Thursday, November 28, 2013

Beyond Good and Evil

Ta-Nehisi Coates says some very wise things regarding whether Stephen Alec Baldwin is a "bigot":
Alwan believes that we shouldn't, "make global judgments about people’s characters based on their worst moments, when they are least in control of themselves." I reject the notion that "bigot" is a "global judgement." Aside from Abraham Lincoln and Ulysses S. Grant, no single white person may be more responsible for the destruction of slavery than William Sherman. But Uncle Billy was—even in his own time—a reconstructed bigot and white supremacist. This is neither shocking nor particularly complicated. There is no reason why one could not, on the one hand believe, that slavery should have ended, and also believed that black people were inferior and worthy of a lesser place in society. "Bigot" is not a polite way of saying "child-molester" or "serial killer" or "genocidal maniac" or even asshole. And it does not automatically blot out one's other qualities such as "caring father," "good husband," "charitable giver," or "supporter of marriage equality."

Black people—who have spent much of the history living around, working for, or working with actual bigots but have not had the luxury of dismissing them "globally"—understand this. I suspect that women—who have, for some time, had to live around, work with, and work for sexists and misogynists, but have not had the luxury of "globally" dismissing them—understand this too. And I suspect the LGBT community, where people must function in families with other people who believe their lifestyle to be a sin, understand this as well. If you are gay your father or mother could be a "homophobic bigot," but you might well love him all the same. For a significant period of American history it was common for black people to have fathers who were white supremacists. Some of us hated our fathers. But for many of us, the feeling was somehow more complicated.
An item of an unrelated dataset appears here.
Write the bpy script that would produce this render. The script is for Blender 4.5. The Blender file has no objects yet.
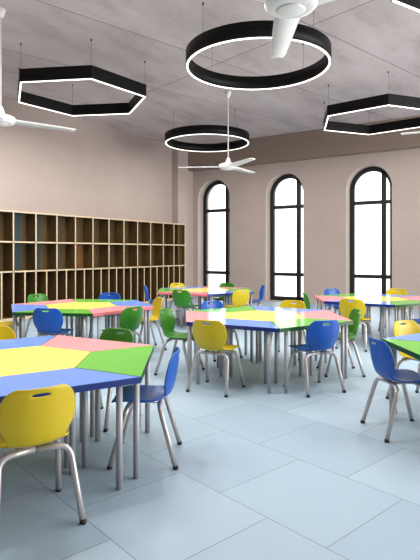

The ability to "globally" label anyone is a privilege that people who live with a boot on their neck don't really enjoy. We see people as complicated, because we must, because your tormentor one moment might be your liberator the next. This is not theoretical. In 1863, General James Longstreet led an Army that kidnapped free black people and sold them into slavery. Ten years later, Longstreet was leading black soldiers in a courageous, if doomed, campaign against white terrorists in Louisiana.
This is a very important insight. In contemporary parlance, "bigot" or "racist" or "anti-Semite" all refer -- and can only refer -- to someone on par with Hitler or the Klan (that is to say, "genocidal maniacs"). This seems like it should be a great victory for the anti-racist, anti-anti-Semitic, and anti-bigotry crowd. It isn't. As Coates observes, it flattens the enormous pluralism that comprises a racist, anti-Semitic, or otherwise bigoted social sphere, which includes a wide range of attitudes and behaviors that often lie quite far from (and may be held in opposition to) these blood-thirsty extremes. But perhaps more importantly, it stunts our ability to think about bigotry in all but the most superficial and unproductive ways.

As the defense of Baldwin demonstrates, structuring our thoughts about bigotry so it is synonymous with "unmitigated evildoer" only acts to shield the majority of bigoted attitudes and activity from scrutiny. The analysis becomes simple: (1) Alec is accused of being a bigot; (2) to be a bigot is to be a monster; (3) Alec is not a monster; therefore (4) Alec is not a bigot. This applies when we are appraising other people, and it clearly applies when thinking about ourselves: it is a rare person who -- taking the "bigot-as-moral-monster" approach -- will proceed to think "why yes, I am a disgraceful human being with no redeeming characteristics." More likely, we'll reject the appraisal, and aggressively denounce the person who made such a transparently ludicrous and offensive characterization of us.

The net effect of this outlook is that racism, anti-Semitism, and bigotry are so serious that they don't exist. It is pretty clear who benefits from that state of affairs, and it is not those still under the heel of these oppressions. It is to the advantage of those who hold onto or benefit from bigotry and oppression to have such things defined as the sole province of history's greatest monsters, for few would be so bold (and fewer would be convinced) that any sizable chunk of the population is such a creature.

1 comment:

Rebecca said...

Good points. It's Alec Baldwin, by the way, not Stephen Baldwin.